On the charge of misogyny he countered that Muslim countries have elected seven women heads of state, then asked how many America had elected. He cited two Christian countries with female genital mutilation (FGM) rates of between 75 and 90 per cent (Ethiopia and Eritrea) and informed us that FGM is a Central African problem, not a Muslim problem.
The CNN anchors said women can’t vote or drive in Saudi Arabia—this is true, and extreme and foul. In the short period of Isis’s rise, the Saudi state has also beheaded 19 people in the name of justice, compared with Isis’s three.
And which countries support Saudi militarily and partner with them economically? The USA and Britain.
Which countries helped created the power vacuum in Iraq and Syria which left the territory exposed to extremist forces? The USA and Britain.
It is depressing that radicalised Muslim men from Britain are joining Isis but it isn’t surprising. Global Jihad posters began appearing around mosques with fundamentalist preachers in places like Finsbury Park and Birmingham in the mid-1990s, when the movement was primarily concerned with removing US forces from Saudi land and defending the Palestinians against Israel, rather than converting western democracies.
Today, some British Muslim scholars want the Qu’ran reformed to remove its extreme and outdated shariah elements.

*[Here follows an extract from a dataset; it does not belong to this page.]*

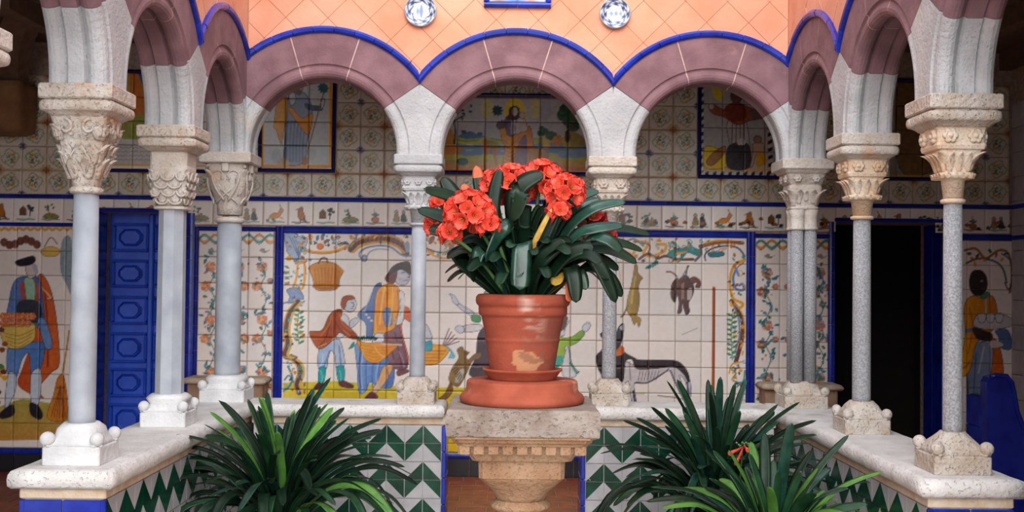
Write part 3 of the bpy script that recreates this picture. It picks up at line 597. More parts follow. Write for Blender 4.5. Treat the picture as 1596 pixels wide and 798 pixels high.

There are London accents on the beheading videos and a Trini voice too. I refuse to watch the videos so I will not be hearing the sing-song accent in that grim context, though there is little doubt in my mind that the Trini was radicalised outside of T&T; quite likely in Britain.
And while the Ministry of National Security has most likely already discovered the man’s identity and may be keeping the Jamaat al-Muslimeen under close surveillance it is worth stating that, just like Isis, Abu Bakr’s group aren’t Islamic either.
Just like Isis they are politically committed to overturning the economic power balance—the religious underpinnings are merely a contextual tool they deploy.
Trinidadians should plainly note the differences between this false Islam and the real thing or injustices will be committed in the name of national and international security, just like in March this year when moderate, ordinary Trini citizens of the Muslim faith were unlawfully detained in Caracas, suspected of terrorism.
The silence from the rest of the country was deafening and appalling. I guess we could all do with a little more religious education.